╔══
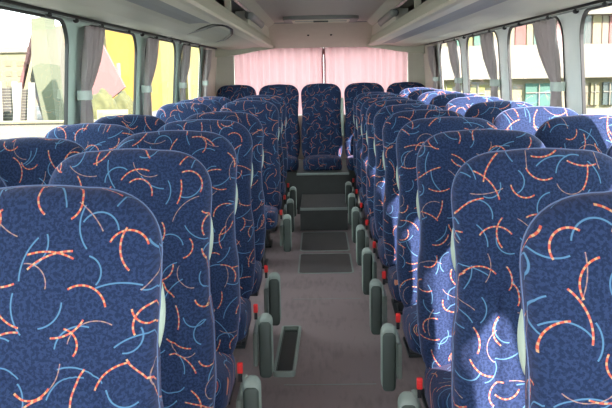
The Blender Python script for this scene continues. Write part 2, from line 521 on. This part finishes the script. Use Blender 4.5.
# ------------------------------------------------------------------ floor
FY0, FY1 = -1.9, 9.95
bm = nb(); box(bm, -1.27, 1.27, FY0, FY1, -.06, 0); struct(obj('floor', bm, M['floor']))
bm = nb(); box(bm, -.212, .212, 7.52, 8.42, 0.0, .20); o = struct(obj('trim_1', bm, M['hatch']))
bm = nb(); box(bm, -1.19, 1.19, 8.72, 9.80, 0.0, .408); box(bm, -.262, .262, 8.42, 8.72, 0.0, .408); struct(obj('trim_2', bm, M['hatch']))
bm = nb(); box(bm, -.212, .212, 7.50, 7.535, .185, .206); box(bm, -.262, .262, 8.40, 8.43, .393, .414); struct(obj('trim_3', bm, M['alu'], bevel=.003))
bm = nb(); box(bm, -.205, .205, 7.56, 8.38, .2005, .206); struct(obj('trim_4', bm, M['lidmat']))
def hatch(y0, y1, label, x=.20, m='floor'):
    t = thing('floor_hatch', label, 'floor hatch', (0, y0, 0), 'floor hatches in the aisle')
    bm = nb(); I = rrect(-x+.012, x-.012, .012, y1-y0-.012, .03, 4); O = rrect(-x, x, 0, y1-y0, .04, 4)
    ringslab(bm, I, O, lambda a, b, d: (a, b, d), .0004, .0045); obj('hatch_rim', bm, M['alu'], t)
    bm = nb(); vs = [bm.verts.new((a, b, .0025)) for a, b in I]; bm.faces.new(vs)
    vs2 = [bm.verts.new((a, b, .0006)) for a, b in I]; bm.faces.new(vs2[::-1])
    for i in range(len(vs)): bm.faces.new((vs[i], vs2[i], vs2[(i+1) % len(vs)], vs[(i+1) % len(vs)]))
    obj('hatch_lid', bm, M['lidmat'], t)
hatch(5.86, 6.52, 'rimmed floor hatch in the aisle, nearest the camera')
hatch(6.62, 7.42, 'rimmed floor hatch in the aisle, just before the first step')
bm = nb(); box(bm, -.21, .21, 3.70, 3.706, .0003, .002); o = obj('floor_seam', bm, M['alu']); o['kind']='structure'; o.name = 'trim_5'
bm = nb(); box(bm, -.21, .21, 5.18, 5.186, .0003, .002); o = obj('trim_6', bm, M['alu']); o['kind']='structure'
# floor vent: pale rim, flat black sheet stands in for the shaded depth
t = thing('floor_vent', 'floor vent, shaded opening painted flat black, with pale grey rounded rim beside the left seats', 'floor vent', (-.215, 3.80, 0))
bm = nb(); ringslab(bm, rrect(-.042, .040, .02, .72, .012, 4), rrect(-.054, .054, 0, .74, .025, 4), lambda a, b, d: (a+b*.02, b, d), .0005, .028)
obj('vent_rim', bm, M['shield'], t, bevel=.003)
bm = nb(); ringslab(bm, rrect(-.038, .034, .04, .70, .01, 4), rrect(-.042, .040, .02, .72, .012, 4), lambda a, b, d: (a+b*.02, b, d), .0005, .012)
bmesh.ops.recalc_face_normals(bm, faces=bm.faces[:]); obj('inner_rim', bm, M['shield_dark'], t)
bm = nb(); vs = [bm.verts.new((a+b*.02, b, .002)) for a, b in rrect(-.039, .035, .039, .701, .01, 4)]; bm.faces.new(vs); obj('vent_shade_sheet', bm, M['rubber'], t)

# ------------------------------------------------------------------ side walls with windows
def wx(z, side=-1): return (1.235 if side < 0 else 1.212) - max(0, z-.88)*(.075 if side < 0 else .07)
BAY = 1.5; Y00 = 4.10
bays = [Y00+BAY*k for k in range(-4, 3)]
ZS, ZT = .88, 1.665
wn = 0; tn = 7
for side, nm in ((-1, 'left'), (1, 'right')):
    bm = nb(); box(bm, side*1.235, side*1.27, FY0, FY1, 0, ZS-.0)
    box(bm, side*1.228, side*1.27, FY0, FY1, .80, .86)
    struct(obj('wall_'+nm, bm, M['wallp']))
    for y0 in bays:
        fn = lambda a, b, d: (side*(wx(b, side)+d), a, b)
        wn += 1
        e = bpy.data.objects.new(f'window_{wn}', None); COL.objects.link(e); struct(e)
        i = rrect(y0+.135, y0+BAY-.135, ZS+.01, ZT, .13, 8); g = rrect(y0+.146, y0+BAY-.146, ZS+.022, ZT-.010, .122, 8)
        bm = nb(); ringslab(bm, g, i, fn, -.005, .010); obj('window_gasket', bm, M['rubber'], e)
        bm = nb()
        v = [bm.verts.new(fn(a, b, .006)) for a, b in g]; bm.faces.new(v)
        obj('window_pane', bm, M['glassL'], e)
        o_ = rrect(y0, y0+BAY, ZS-.02, ZT+.06, .0005, 8)
        bm = nb(); ringslab(bm, i, o_, fn, 0, .012)
        struct(obj(f'trim_{tn}', bm, M['mint'] if side < 0 else M['white'])); tn += 1
    # solid panel behind the last window
    bm = nb(); yy = Y00+BAY*3
    a = [bm.verts.new((side*wx(ZS, side), yy, ZS)), bm.verts.new((side*wx(ZS, side), 9.9, ZS)), bm.verts.new((side*wx(1.74, side), 9.9, 1.74)), bm.verts.new((side*wx(1.74, side), yy, 1.74))]
    f = bm.faces.new(a); r = bmesh.ops.extrude_face_region(bm, geom=[f])
    bmesh.ops.translate(bm, verts=[v for v in r['geom'] if isinstance(v, bmesh.types.BMVert)], vec=(side*.035, 0, 0))
    struct(obj(f'trim_{tn}', bm, M['beige'])); tn += 1
# rear wall: lower part, corner posts and window
RY = 9.86
bm = nb(); box(bm, -1.24, 1.24, RY, RY+.05, 0, .92); box(bm, -1.24, 1.24, RY, RY+.05, 1.70, 1.97)
for s in (-1, 1):
    v = [(s*1.235, .92), (s*1.00, .92), (s*.985, 1.70), (s*1.18, 1.70)]
    extrude_y(bm, v, RY-.06, RY+.05)
struct(obj('wall_rear', bm, M['beige']))
e = bpy.data.objects.new('window_15', None); COL.objects.link(e); struct(e)
bm = nb(); v = [bm.verts.new(p) for p in ((-1.0, RY+.03, .92), (1.0, RY+.03, .92), (.985, RY+.03, 1.7), (-.985, RY+.03, 1.7))]; bm.faces.new(v)
obj('window_pane', bm, M['glassL'], e)

# ------------------------------------------------------------------ ceiling and rear header
bm = nb()
prof = [(-1.235, 1.69), (-1.19, 1.88), (-.85, 1.955), (-.56, 1.925), (-.25, 1.93), (0, 1.932), (.25, 1.93), (.56, 1.925), (.85, 1.955), (1.19, 1.88), (1.235, 1.69)]
inner = prof; outer = [(x*1.03, z+.04) for x, z in prof]
extrude_y(bm, inner+outer[::-1], FY0, RY)
struct(obj('ceiling', bm, M['ceil']))
tnx = tn
bm = nb()   # sloping header over the rear curtain
n = 10; A = []; B = []
for i in range(n+1):
    x = -.66+1.32*i/n; c = (x/.66)**2
    A.append((bm.verts.new((x, 9.15-.05*c, 1.93)), bm.verts.new((x*.83, 9.72, 1.680))))
    B.append((bm.verts.new((x, 9.25-.05*c, 1.93)), bm.verts.new((x*.83, 9.76, 1.680))))
for i in range(n):
    bm.faces.new((A[i][0], A[i+1][0], A[i+1][1], A[i][1])); bm.faces.new((B[i][0], B[i][1], B[i+1][1], B[i+1][0]))
    bm.faces.new((A[i][1], A[i+1][1], B[i+1][1], B[i][1])); bm.faces.new((A[i][0], B[i][0], B[i+1][0], A[i+1][0]))
struct(obj(f'trim_{tn}', bm, M['header'])); tn += 1
bm = nb(); tube(bm, [(-.60+1.2*i/12, 9.13-.05*((-.60+1.2*i/12)/.66)**2, 1.926) for i in range(13)], .010, 8); struct(obj(f'trim_{tn}', bm, M['stripe'], smooth=True)); tn += 1
for s, w in ((-1, 'left'), (1, 'right')):
    bm = nb()
    bmesh.ops.create_uvsphere(bm, u_segments=12, v_segments=8, radius=.013)
    o = obj('rear_sensor', bm, M['rubber'], smooth=True); o.location = (-.01+s*.125, 9.425, 1.808); o.scale = (1, .5, 1)
    tag(o, f'small dark round fitting on the rear header panel, the {w} one', 'fitting', 'round fittings on the rear header')
for s_ in (-1, 1):
    bm = nb(); extrude_y(bm, [(s_*x, z) for x, z in ((.50, 1.70), (1.20, 1.70), (1.20, 1.585), (1.02, 1.60), (.85, 1.625), (.68, 1.655), (.53, 1.672))], 9.62, 9.70)
    struct(obj(f'trim_{tn}', bm, M['rack'], bevel=.006)); tn += 1
# long slim vent on the ceiling
t = thing('ceiling_vent', 'long slim ceiling vent with dark surround near the rear', 'vent', (0, 8.40, 1.926))
bm = nb(); ringslab(bm, rrect(-.27, .27, -.20, .22, .04, 6), rrect(-.36, .36, -.30, .30, .12, 6), lambda a, b, d: (a, b, d), -.03, .008); obj('vent_surround', bm, M['stripe'], t, bevel=.006)
bm = nb(); ringslab(bm, rrect(-.25, .25, -.18, .20, .02, 6), rrect(-.275, .275, -.205, .225, .04, 6), lambda a, b, d: (a, b, d), -.038, .006); obj('vent_frame', bm, M['lip'], t)
for k in range(3):
    bm = nb(); box(bm, -.25, .25, -.13+.12*k, -.07+.12*k, -.034, .0); obj('vent_slat', bm, M['lip'] if k != 1 else M['shield'], t)
bm = nb(); box(bm, -.07, .07, -.16, -.10, -.05, -.03); obj('vent_latch', bm, M['shield_dark'], t, bevel=.004)

# ------------------------------------------------------------------ overhead racks
for side, nm in ((-1, 'left'), (1, 'right')):
    t = thing('luggage_rack', f'cream overhead luggage rack running along above the {nm} windows', 'luggage rack', (0, 0, 0), 'overhead luggage racks')
    S = lambda p: [(side*x, z) for x, z in p]
    bm = nb(); extrude_y(bm, S([(1.168, 1.690), (1.05, 1.672), (.92, 1.672), (.80, 1.683), (.76, 1.690), (.76, 1.71), (1.168, 1.71)]), FY0, RY-.03)
    obj('rack_underside', bm, M['rack'], t)
    bm = nb(); extrude_y(bm, S([(.762, 1.6902), (.70, 1.694), (.635, 1.690), (.635, 1.71), (.762, 1.71)]), FY0, 9.0 if side > 0 else 4.9)
    o = obj('service_channel', bm, M['stripe'], t); o['label'] = 'darker grey channel strip'
    if side < 0:
        bm = nb(); extrude_y(bm, S([(.762, 1.6902), (.70, 1.694), (.635, 1.690), (.635, 1.71), (.762, 1.71)]), 4.9, RY-.03); obj('rack_underside', bm, M['rack'], t)
    else:
        bm = nb(); extrude_y(bm, S([(.762, 1.6902), (.70, 1.694), (.635, 1.690), (.635, 1.71), (.762, 1.71)]), 9.0, RY-.03); obj('rack_underside', bm, M['rack'], t)
    bm = nb(); extrude_y(bm, S([(.635, 1.690), (.56, 1.682), (.535, 1.686), (.528, 1.70), (.545, 1.712), (.635, 1.712)]), FY0, RY-.03); obj('rack_lip', bm, M['lip'], t)
    bm = nb(); extrude_y(bm, S([(.545, 1.712), (.548, 1.75), (.560, 1.782), (.585, 1.792), (.605, 1.785), (.60, 1.75), (.60, 1.712)]), FY0, RY-.03)
    obj('rack_fascia', bm, M['rack'], t)
    bm = nb(); extrude_y(bm, S([(.60, 1.712), (1.13, 1.712), (1.13, 1.72), (.60, 1.72)]), FY0, RY-.03); box(bm, side*.90, side*.91, FY0, RY-.03, 1.72, 1.94)
    obj('rack_inside', bm, M['dark'], t)
    bm = nb(); tube(bm, [(side*.549, FY0, 1.868), (side*.549, 6.62, 1.868)], .013, 10); obj('hand_rail', bm, M['chrome'], t, smooth=True)
    for yb in (1.1, 2.6, 4.1, 5.3):
        bm = nb(); box(bm, side*.56, side*.60, yb, yb+.04, 1.785, 1.90); obj('rail_bracket', bm, M['rack'], t, bevel=.004)
    bm = nb(); extrude_y(bm, S([(.557, 1.785), (.552, 1.88), (.66, 1.88), (.66, 1.785)]), 6.62, RY-.05); obj('rack_end', bm, M['header'], t, bevel=.006)
    bm = nb(); extrude_y(bm, S([(.552, 1.884), (.50, 1.915), (.48, 1.924), (.66, 1.924), (.66, 1.884)]), FY0, RY-.05); obj('ceiling_cove', bm, M['header'], t)
    bm = nb(); tube(bm, [(side*.553, 6.55, 1.84), (side*.545, 6.65, 1.845), (side*.545, 7.9, 1.845), (side*.56, 8.0, 1.84)], .030, 12); obj('end_trim', bm, M['stripe'], t, smooth=True)
    if side < 0:
        pts = [(-1.15, 6.4), (-1.06, 6.15), (-.95, 5.92), (-.83, 5.6), (-.70, 5.2), (-.62, 4.93), (-.58, 4.90), (-.565, 5.0), (-.57, 5.4), (-.64, 6.1), (-.74, 6.75), (-.80, 7.05), (-.88, 7.3), (-.98, 7.5), (-1.15, 7.75)]
        bm = nb(); tube(bm, [(x, y, 1.683+.006*max(0,(1.0-abs(x)))) for x, y in pts], .011, 8); o = obj('panel_seam', bm, M['rubber'], t, smooth=True); o['label'] = 'dark looping seam round a service panel'
    # rubber strip and curtain rail below the rack
    bm = nb(); box(bm, side*1.155, side*1.173, FY0, RY-.07, 1.676, 1.690); obj('rubber_strip', bm, M['rubber'], t)
    t2 = thing('curtain_rail', f'thin rail with small dark hooks above the {nm} windows', 'curtain rail', (0, 0, 0), 'side curtain rails')
    bm = nb(); tube(bm, [(side*1.145, FY0, 1.667), (side*1.145, 8.9, 1.667)], .004, 8); obj('rail', bm, M['shield'], t2, smooth=True)
    ys = sorted([y0+dy for y0 in bays for dy in (-.12, .35, .98)])
    for y in ys:
        if y < 1.5: continue
        bm = nb(); bmesh.ops.create_uvsphere(bm, u_segments=8, v_segments=6, radius=.014); o = obj('rail_hook', bm, M['rubber'], t2, smooth=True); o.location = (side*1.145, y, 1.662); o.scale = (1, 1.8, .8)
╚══
Exercise brief:
State the count of lines that contain the string "part". Nothing else is needed.

Solution to this task:
2